Swoboda poruszania się z małym dzieckiem, to nie tylko aspekt sprawności fizycznej. Potrzeba spotkania się z bliskimi, wyjścia z domu jest tą, którą często ciężko młodej mamie wyrazić, a tak bardzo rzutującą na samopoczucie. O ile wszelkie centra handlowe czy zatłoczone restauracje nie są dobrym środowiskiem dla malucha, o tyle spacer w parku, kawa z przyjaciółką potrafią dodać więcej energii i poprawić humor bardziej niż przespana nocka.
Dodam również, że wygoda w stosowaniu dziecięcych sprzętów przydaje się również ojcu. Warto podkreślać ich rolę w połogu. Są nam zwykle najbliżsi, widzą więcej i z innej perspektywy. Są równoważnym opiekunem malucha, dlatego warto od samego początku wspierać się i dzielić opieką nad maluchem. Moje doświadczenie pokazuje, że częściej to my mamy- kobiety mamy większe opory przed ich spacerami z dzieckiem niż sami tatusiowie. Może warto już od początku korzystać w tej chwili dla siebie, a ich umacniać w chęci do aktywnego spędzania czasu samemu z maluchem?

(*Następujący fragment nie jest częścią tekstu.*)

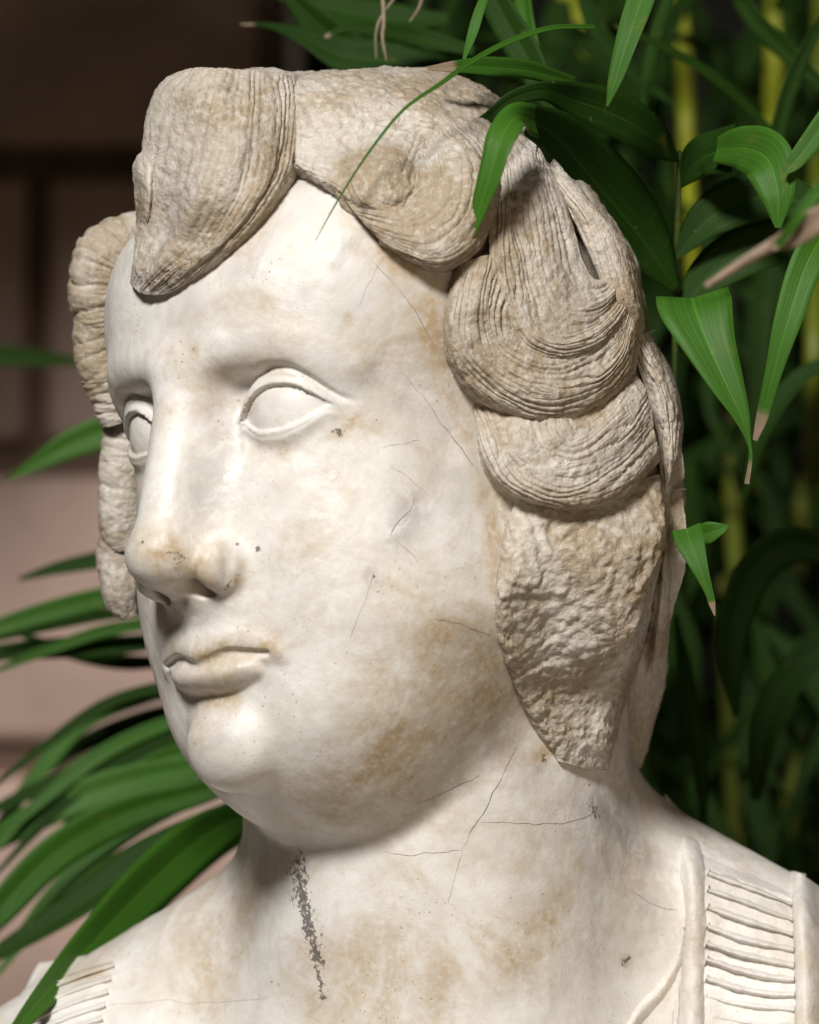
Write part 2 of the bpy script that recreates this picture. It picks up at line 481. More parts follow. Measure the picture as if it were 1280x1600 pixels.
def sdf_torso(p):
    c = to_c(p)
    d = cap(c, (13, 13, -60), (15, 30, -220), 64, 66)                      # neck
    tr = smin(cap(c, (50, 50, -140), (225, 40, -272), 36, 66), cap(c, (-30, 60, -170), (-190, 80, -300), 36, 66), 20)
    d = smin(d, tr, 26)
    d = smin(d, ell(c, (15, 35, -372), (235, 110, 170)), 40)
    d = smax(d, -(c[..., 2] + 330), 12)
    return d
def sdf_body(p):
    h = sdf_head(to_h(p)); t = sdf_torso(p)
    return smin(h, t, 7)
sdf_body = par(sdf_body)

def refine(V, Q, fn, mask, it=2):
    """split the masked quads once more and pull the new points onto the surface; the border of the patch stays put"""
    keep = Q[~mask]; sub = Q[mask]
    NV, NQ = subdivide(V, sub)
    n = len(V)
    border = np.zeros(len(NV), bool)
    used = np.zeros(n, bool); used[keep.ravel()] = True
    border[:n] = True
    E = np.stack([keep, np.roll(keep, -1, 1)], -1).reshape(-1, 2); E.sort(1)
    ek = np.unique(E[:, 0] * n + E[:, 1])
    E2 = np.stack([sub, np.roll(sub, -1, 1)], -1).reshape(-1, 2); E2.sort(1)
    uk = np.unique(E2[:, 0] * n + E2[:, 1])
    border[n:n + len(uk)] = np.isin(uk, ek)
    free = ~border
    NV[free] = project(fn, NV[free], it)
    return NV, keep, NQ
def mesh_quads(keep, NQ): return np.vstack([keep, NQ])
def on_body(px, py, h=0.0, back=0.0, fn=None):
    d = ray(px, py); t = np.linspace(DIST - 260, DIST + 260, 420)
    f = (fn or sdf_body)(CAMP + t[:, None] * d) - h
    neg = np.nonzero(f < 0)[0]
    if len(neg):
        i = max(neg[0], 1); tt = t[i-1] + (t[i] - t[i-1]) * f[i-1] / (f[i-1] - f[i])
    else: tt = t[f.argmin()]
    return CAMP + (tt + back) * d
# weathering, and darker tone in the brow, nose, lip and chin creases: (pixels of the mark, radius mm, strength)
STAINS = [([(556,660)],7,.9), ([(585,640)],8,.35), ([(395,697),(440,700)],3.5,.55), ([(330,610),(380,575),(440,565)],6,.35), ([(372,905),(378,880)],3.5,.7),
    ([(262,862),(300,880)],10,.75), ([(225,840),(240,880)],7,.5), ([(330,870),(350,850)],5,.45), ([(425,1013)],4,.8), ([(300,1030),(345,1012)],2.5,.5), ([(310,1092),(365,1090)],4.5,.6),
    ([(620,1140),(700,1050)],24,.6), ([(580,1190),(640,1110)],7,.7), ([(640,1190),(720,1130)],18,.6), ([(700,1020),(600,1080)],14,.45), ([(760,1090),(790,1150)],14,.5), ([(480,1240),(620,1230)],16,.5), ([(400,1225),(460,1210)],8,.35),
    ([(880,1385),(860,1430),(810,1480)],8,.75), ([(830,1430),(790,1520)],14,.35), ([(600,1420),(560,1500)],14,.3), ([(665,470),(690,570),(735,690),(770,820),(772,960)],4.5,.5),
    ([(600,395),(680,440)],5,.5), ([(1000,1340),(930,1400)],14,.3), ([(380,1420),(350,1500)],14,.3), ([(500,1580),(640,1540)],16,.25), ([(840,1190),(850,1180)],3,.9),
    ([(170,600),(190,690)],8,.3), ([(410,470)],2.5,.6), ([(540,497)],2.2,.6), ([(305,545)],1.5,.6), ([(530,675)],2.0,.9), ([(978,1503)],2.0,.9), ([(310,1140),(330,1165)],5,.35)]
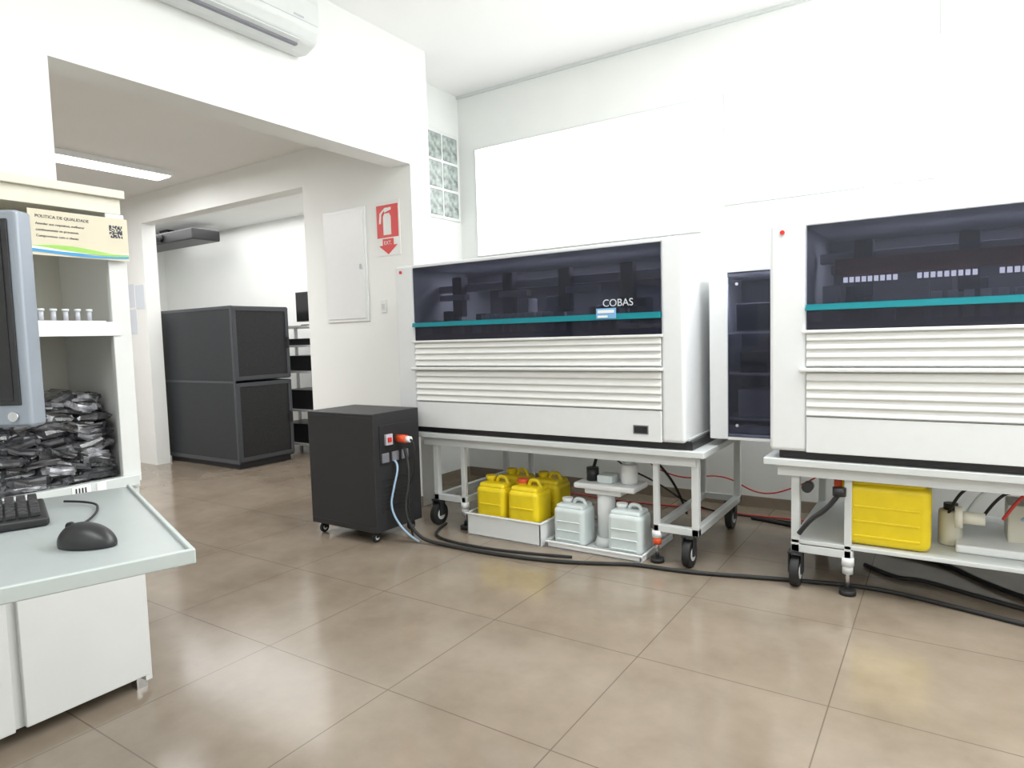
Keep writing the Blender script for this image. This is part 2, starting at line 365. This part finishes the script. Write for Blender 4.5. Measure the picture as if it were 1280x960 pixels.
    g.text('printed_name','COBAS',(gl1-.34,yf-.004,1.455),.058,mat('print_grey',(.6,.62,.66),.5),ext=.001)
    g.box('label_sticker',(gl1-.37,yf-.026,1.387),(gl1-.25,yf-.021,1.445),LBL)
    g.boxes('label_print',[((gl1-.36,yf-.028,1.418),(gl1-.26,yf-.0255,1.435)),((gl1-.36,yf-.028,1.393),(gl1-.30,yf-.0255,1.405))],PAPER)
    inner_light(g,'added_interior_fill',((gl0+gl1)/2,yf+.40,1.77),gl1-gl0-.3,.15,7.5)  # fill light added to brighten the interior behind the glass
    return g
A1=analyzer('laboratory_analyzer',-3.22,-1.16,3.42,4.36,'a')
A2=analyzer('laboratory_analyzer',-.73,1.30,3.42,4.36,'b',True)
g=G('analyzer_side_module',(-.93,3.95,.72),world=True)
mx0,mx1,my0,my1=-1.10,-.735,3.66,4.30
g.boxes('body_shell',[((mx0,my0+.03,.70),(mx0+.02,my1,1.63)),((mx1-.015,my0+.03,.70),(mx1,my1,1.63)),((mx0,my0+.03,.70),(mx1,my1,.72)),((mx0,my0+.03,1.61),(mx1,my1,1.63))],PANELW)
g.box('rear_panel',(mx0,my1-.02,.70),(mx1,my1,1.63),GREY)
g.box('door_frame_left',(mx0,my0,.70),(mx0+.10,my0+.03,1.63),PANELW,.006)
g.boxes('door_frame',[((mx0+.10,my0,.70),(mx1,my0+.03,.715)),((mx0+.10,my0,1.615),(mx1,my0+.03,1.63)),((mx1-.014,my0,.715),(mx1,my0+.03,1.615))],PANELW)
g.box('door_glass',(mx0+.10,my0+.004,.715),(mx1-.014,my0+.024,1.615),SG,.002)
g.boxes('inner_shelves',[((mx0+.03,my0+.08,z),(mx1-.03,my0+.35,z+.012)) for z in (.80,1.05,1.28)],LITG)
g.boxes('inner_dark_units',[((mx0+.12,my0+.10,1.295),(mx1-.06,my0+.3,1.45)),((mx0+.14,my0+.10,1.065),(mx1-.08,my0+.3,1.18))],BLACK,.006)
g.boxes('inner_light_units',[((mx0+.13,my0+.10,.815),(mx1-.05,my0+.3,.97)),((mx0+.05,my0+.1,.72),(mx1-.04,my0+.3,.77))],LITG,.006)
for k,z in enumerate((.78,1.55)): g.cyl('door_screw_%d'%k,(mx0+.15,my0,z),.008,.006,LITG,'Y')
inner_light(g,'added_interior_fill',((mx0+mx1)/2,my0+.06,1.59),.2,.03,5.0)  # small fill added so the module interior shows through its door

# ---------------------------------------------------------------- carts
def cart(name,x0,x1,yf,yb,zt,shelf=False,ro=.12,ri=.36):
    g=G(name,((x0+x1)/2,(yf+yb)/2,0),world=True)
    g.box('table_top',(x0,yf,zt-.035),(x1,yb,zt),STEELW,.004)
    t=.04
    g.boxes('apron',[((x0+.06,yf+.04,zt-.09),(x1-.06,yf+.07,zt-.035)),((x0+.06,yb-.07,zt-.09),(x1-.06,yb-.04,zt-.035))],STEELW)
    posts=[];rails=[]
    xo=(x0+.12,x1-ro-t); xi=(x0+.36,x1-ri-t)
    zl=.20
    for k in (0,1):
        for y in (yf+.06,yb-.10):
            posts.append(((xo[k],y,zl-.02),(xo[k]+t,y+t,zt-.035)))
            posts.append(((xi[k],y,zl-.0),(xi[k]+t*.8,y+t*.8,zt-.035)))
            a,b_=sorted((xo[k],xi[k])); rails.append(((a,y,zl-.02),(b_+t,y+t,zl+.02)))
        rails.append(((xo[k],yf+.06,zl-.02),(xo[k]+t,yb-.06,zl+.02)))
        rails.append(((xi[k],yf+.06,zl-.02),(xi[k]+t*.8,yb-.06,zl+.02)))
    g.boxes('posts',posts,STEELW,.003); g.boxes('lower_rails',rails,STEELW,.003)
    for k in (0,1):
        for j,y in enumerate((yf+.08,yb-.10)):
            caster(g,'caster_%d%d'%(k,j),xo[k]+(.02 if k==0 else -.02),y,.076,RUB,.18)
    for k in (0,1):
        x=xi[k]+.016; y=yf+.075
        g.cyl('levelling_foot_%d'%k,(x,y,.012),.038,.024,RUB); g.cyl('foot_rod_%d'%k,(x,y,.09),.011,.14,CHROME)
        g.cyl('foot_collar_%d'%k,(x,y,.125),.024,.04,ORANGE if (not shelf and k==1) else STEELW); g.cyl('foot_sleeve_%d'%k,(x,y,.165),.028,.04,WHITE)
    if shelf: g.box('lower_shelf',(x0+.12,yf+.06,.225),(x1-.12,yb-.06,.245),STEELW,.003)
    return g
C1=cart('wheeled_equipment_cart',-3.10,-1.06,3.42,4.44,.66,False,.05,.27)
C2=cart('wheeled_equipment_cart',-.76,1.36,3.42,4.44,.66,True)
C2.tube('clamp_lever',[(-.60,3.46,.28),(-.55,3.46,.36),(-.47,3.46,.42),(-.42,3.47,.50)],.012,BLACK)
C2.cyl('clamp_knob',(-.42,3.47,.51),.03,.04,BLACK)
C2.cyl('rail_knob',(-.56,3.47,.52),.025,.06,BLACK,'Y')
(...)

Połóg nie jest łatwym okresem. Zmienia się wszystko, szybko i dynamicznie, jednak pchając nas w najlepszym możliwym kierunku. Dobre zaplanowanie tego początkowego okresu, zadbanie nie tylko o potrzeby dziecka, ale i swoje pomoże w jego pozytywnym przetrwaniu. Jeśli mama nie czuje się dobrze, trudniej jej zadbać o malucha, więc zawsze powinna stawiać swoje potrzeby wysoko. W końcu szczęśliwa mama to szczęśliwe dziecko.